Your task is to repeat all of the data exactly while excluding the pictures.

+---+

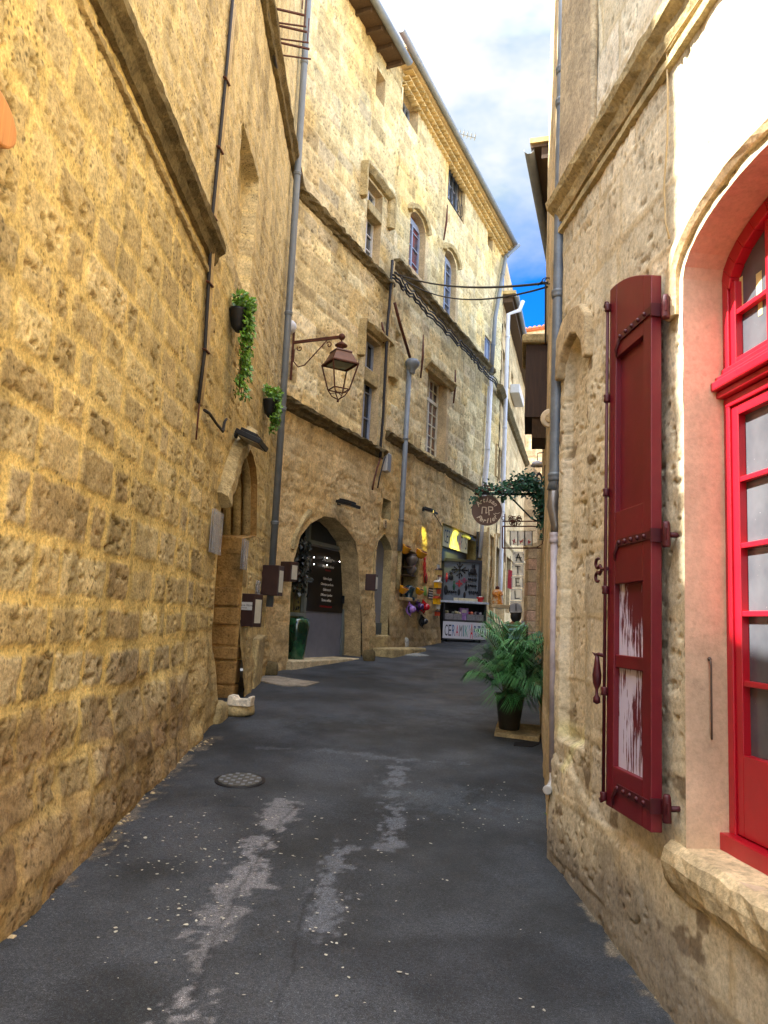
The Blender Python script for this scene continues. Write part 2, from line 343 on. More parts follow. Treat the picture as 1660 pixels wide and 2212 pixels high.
# ================================================================== the street
WA=W((-1.66,3),(-1.70,11),1); WB=W((-1.7455,11.71),(3.42,23.2),1); WB=W((-1.7455,11.71),(-1.7455+.45*10,21.71),1)
WR=W((1.267,3.25),(1.12,4.87),-1); WR2=W((1.155,5.15),(2.5,12.1),-1)
def street():
    xs=np.concatenate([[-150,-40,-12,-5],seq(-2.6,1.6,.016)[:-1],seq(1.6,6.5,.05),[9,15,40,150]]); ys=np.concatenate([[-60,-20,-6,-2,0,.8],seq(1.6,24,.014,.0045,0),[26,28,31,35,40,45,60,100,200]])
    X,Y=np.meshgrid(xs,ys,indexing='ij'); Z=gz(Y)+.006*(fbm(X*1.3,Y*1.3,3)-.5)*2+.0015*(fbm(X*14,Y*14,5)-.5)
    n=fbm(X*2.5,Y*2.5,7);n2=fbm(X*.6,Y*.6,9);n3=fbm(X*11,Y*11,13)
    c=mix(np.broadcast_to(srgb(44,46,47),X.shape+(3,)),np.broadcast_to(srgb(70,73,77),X.shape+(3,)),sstep(.35,.68,n2*.6+n*.4))
    # older grey asphalt patch on the far side, darker resurfacing in front on the left
    def line(P,wd,seed,amt,col):
        nonlocal c
        d=np.full(X.shape,9.)
        for a,b in zip(P[:-1],P[1:]):
            dx,dy=b[0]-a[0],b[1]-a[1];t=np.clip(((X-a[0])*dx+(Y-a[1])*dy)/(dx*dx+dy*dy),0,1); d=np.minimum(d,np.hypot(X-a[0]-t*dx,(Y-a[1]-t*dy)))
        k=(1-sstep(wd*.25,wd,d+ (fbm(X*5,Y*5,seed)-.5)*wd*3.6+(n3-.5)*wd*3.2+(fbm(X*26,Y*26,seed+3)-.5)*wd*3))*amt*sstep(.25,.5,fbm(X*1.7,Y*1.7,seed+1)+.16)
        c=mix(c,np.broadcast_to(col,X.shape+(3,)),np.clip(k,0,1))
    g=lambda x,y: tuple(gnd(x,y)[:2])
    line([g(385,2212),g(430,2080),g(500,1930),g(560,1830),g(610,1745),g(600,1735)],.075,40,.95,srgb(116,115,116))
    line([g(690,2000),g(710,1900),g(740,1835),g(850,1830),g(852,1760),g(860,1640)],.065,50,.75,srgb(100,103,108))
    line([g(560,1615),g(700,1622),g(860,1640),g(1000,1650)],.05,60,.5,srgb(98,102,108))
    line([g(660,1560),g(900,1550),g(1050,1530)],.3,70,.35,srgb(86,90,96))
    line([g(880,1720),g(1000,1720),g(1150,1740)],.3,75,.3,srgb(86,94,100))
    line([g(120,1905),g(240,1800),g(450,1592)],.07,80,.6,srgb(120,108,90))
    line([g(1460,2200),g(1340,2040),g(1215,1830)],.05,85,.7,srgb(130,118,98))
    dk=sstep(.58,.72,fbm(X*1.1+5,Y*1.1,91))*.35; c=c*(1-dk)[...,None]; c=c*(.86+.28*n3)[...,None]
    # tar joint cracks
    def crack(P,wd=.006):
        nonlocal c,Z
        d=np.full(X.shape,9.);xx=X+(fbm(X*4,Y*4,95)-.5)*.08
        for a,b in zip(P[:-1],P[1:]):
            dx,dy=b[0]-a[0],b[1]-a[1];t=np.clip(((xx-a[0])*dx+(Y-a[1])*dy)/(dx*dx+dy*dy),0,1); d=np.minimum(d,np.hypot(xx-a[0]-t*dx,(Y-a[1]-t*dy)))
        k=1-sstep(wd*.6,wd*1.8,d); c=c*(1-.42*k)[...,None]; Z=Z-.004*k
    crack([g(420,2150),g(520,1920),g(600,1790),g(640,1740)],.008); crack([g(600,2212),g(650,2000),g(700,1880)],.006); crack([g(440,1740),g(640,1745)],.006)
    nx,ny=X.shape; idx=np.arange(nx*ny).reshape(nx,ny); q=np.stack([idx[:-1,:-1],idx[1:,:-1],idx[1:,1:],idx[:-1,1:]],-1).reshape(-1,4)
    m,nt,b=nodes('worn_asphalt'); tc=N(nt,'ShaderNodeTexCoord');o=tc.outputs['Object'];a=N(nt,'ShaderNodeVertexColor',layer_name='Col').outputs[0]
    n1=noise(nt,60,6,.8,o); n2=noise(nt,210,3,.7,o); r=ramp(nt,n1.outputs[0],[(.32,.42),(.64,1.5)]); r2=ramp(nt,n2.outputs[0],[(.35,.4),(.58,1.2),(.68,3.0)])
    nt.links.new(mul(nt,mul(nt,a,r.outputs[0]),r2.outputs[0]),b.inputs['Base Color'])
    rr=ramp(nt,noise(nt,.9,4,.6,o).outputs[0],[(.35,.5),(.65,.82)]); nt.links.new(rr.outputs[0],b.inputs['Roughness']); b.inputs['Specular IOR Level'].default_value=.35
    bp=N(nt,'ShaderNodeBump');bp.inputs['Strength'].default_value=.6;bp.inputs['Distance'].default_value=.004; nt.links.new(n2.outputs[0],bp.inputs['Height']);nt.links.new(bp.outputs[0],b.inputs['Normal'])
    o=colour_mesh('street',np.stack([X,Y,Z],-1).reshape(-1,3),q,np.clip(c,.004,.9).reshape(-1,3),m,None); tag(o,'worn dark asphalt lane with pale patched seams rising between the stone houses','street',kind='structure')
street()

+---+

Finished task:
The Blender Python script for this scene continues. Write part 2, from line 343 on. More parts follow. Treat the picture as 1660 pixels wide and 2212 pixels high.
# ================================================================== the street
WA=W((-1.66,3),(-1.70,11),1); WB=W((-1.7455,11.71),(3.42,23.2),1); WB=W((-1.7455,11.71),(-1.7455+.45*10,21.71),1)
WR=W((1.267,3.25),(1.12,4.87),-1); WR2=W((1.155,5.15),(2.5,12.1),-1)
def street():
    xs=np.concatenate([[-150,-40,-12,-5],seq(-2.6,1.6,.016)[:-1],seq(1.6,6.5,.05),[9,15,40,150]]); ys=np.concatenate([[-60,-20,-6,-2,0,.8],seq(1.6,24,.014,.0045,0),[26,28,31,35,40,45,60,100,200]])
    X,Y=np.meshgrid(xs,ys,indexing='ij'); Z=gz(Y)+.006*(fbm(X*1.3,Y*1.3,3)-.5)*2+.0015*(fbm(X*14,Y*14,5)-.5)
    n=fbm(X*2.5,Y*2.5,7);n2=fbm(X*.6,Y*.6,9);n3=fbm(X*11,Y*11,13)
    c=mix(np.broadcast_to(srgb(44,46,47),X.shape+(3,)),np.broadcast_to(srgb(70,73,77),X.shape+(3,)),sstep(.35,.68,n2*.6+n*.4))
    # older grey asphalt patch on the far side, darker resurfacing in front on the left
    def line(P,wd,seed,amt,col):
        nonlocal c
        d=np.full(X.shape,9.)
        for a,b in zip(P[:-1],P[1:]):
            dx,dy=b[0]-a[0],b[1]-a[1];t=np.clip(((X-a[0])*dx+(Y-a[1])*dy)/(dx*dx+dy*dy),0,1); d=np.minimum(d,np.hypot(X-a[0]-t*dx,(Y-a[1]-t*dy)))
        k=(1-sstep(wd*.25,wd,d+ (fbm(X*5,Y*5,seed)-.5)*wd*3.6+(n3-.5)*wd*3.2+(fbm(X*26,Y*26,seed+3)-.5)*wd*3))*amt*sstep(.25,.5,fbm(X*1.7,Y*1.7,seed+1)+.16)
        c=mix(c,np.broadcast_to(col,X.shape+(3,)),np.clip(k,0,1))
    g=lambda x,y: tuple(gnd(x,y)[:2])
    line([g(385,2212),g(430,2080),g(500,1930),g(560,1830),g(610,1745),g(600,1735)],.075,40,.95,srgb(116,115,116))
    line([g(690,2000),g(710,1900),g(740,1835),g(850,1830),g(852,1760),g(860,1640)],.065,50,.75,srgb(100,103,108))
    line([g(560,1615),g(700,1622),g(860,1640),g(1000,1650)],.05,60,.5,srgb(98,102,108))
    line([g(660,1560),g(900,1550),g(1050,1530)],.3,70,.35,srgb(86,90,96))
    line([g(880,1720),g(1000,1720),g(1150,1740)],.3,75,.3,srgb(86,94,100))
    line([g(120,1905),g(240,1800),g(450,1592)],.07,80,.6,srgb(120,108,90))
    line([g(1460,2200),g(1340,2040),g(1215,1830)],.05,85,.7,srgb(130,118,98))
    dk=sstep(.58,.72,fbm(X*1.1+5,Y*1.1,91))*.35; c=c*(1-dk)[...,None]; c=c*(.86+.28*n3)[...,None]
    # tar joint cracks
    def crack(P,wd=.006):
        nonlocal c,Z
        d=np.full(X.shape,9.);xx=X+(fbm(X*4,Y*4,95)-.5)*.08
        for a,b in zip(P[:-1],P[1:]):
            dx,dy=b[0]-a[0],b[1]-a[1];t=np.clip(((xx-a[0])*dx+(Y-a[1])*dy)/(dx*dx+dy*dy),0,1); d=np.minimum(d,np.hypot(xx-a[0]-t*dx,(Y-a[1]-t*dy)))
        k=1-sstep(wd*.6,wd*1.8,d); c=c*(1-.42*k)[...,None]; Z=Z-.004*k
    crack([g(420,2150),g(520,1920),g(600,1790),g(640,1740)],.008); crack([g(600,2212),g(650,2000),g(700,1880)],.006); crack([g(440,1740),g(640,1745)],.006)
    nx,ny=X.shape; idx=np.arange(nx*ny).reshape(nx,ny); q=np.stack([idx[:-1,:-1],idx[1:,:-1],idx[1:,1:],idx[:-1,1:]],-1).reshape(-1,4)
    m,nt,b=nodes('worn_asphalt'); tc=N(nt,'ShaderNodeTexCoord');o=tc.outputs['Object'];a=N(nt,'ShaderNodeVertexColor',layer_name='Col').outputs[0]
    n1=noise(nt,60,6,.8,o); n2=noise(nt,210,3,.7,o); r=ramp(nt,n1.outputs[0],[(.32,.42),(.64,1.5)]); r2=ramp(nt,n2.outputs[0],[(.35,.4),(.58,1.2),(.68,3.0)])
    nt.links.new(mul(nt,mul(nt,a,r.outputs[0]),r2.outputs[0]),b.inputs['Base Color'])
    rr=ramp(nt,noise(nt,.9,4,.6,o).outputs[0],[(.35,.5),(.65,.82)]); nt.links.new(rr.outputs[0],b.inputs['Roughness']); b.inputs['Specular IOR Level'].default_value=.35
    bp=N(nt,'ShaderNodeBump');bp.inputs['Strength'].default_value=.6;bp.inputs['Distance'].default_value=.004; nt.links.new(n2.outputs[0],bp.inputs['Height']);nt.links.new(bp.outputs[0],b.inputs['Normal'])
    o=colour_mesh('street',np.stack([X,Y,Z],-1).reshape(-1,3),q,np.clip(c,.004,.9).reshape(-1,3),m,None); tag(o,'worn dark asphalt lane with pale patched seams rising between the stone houses','street',kind='structure')
street()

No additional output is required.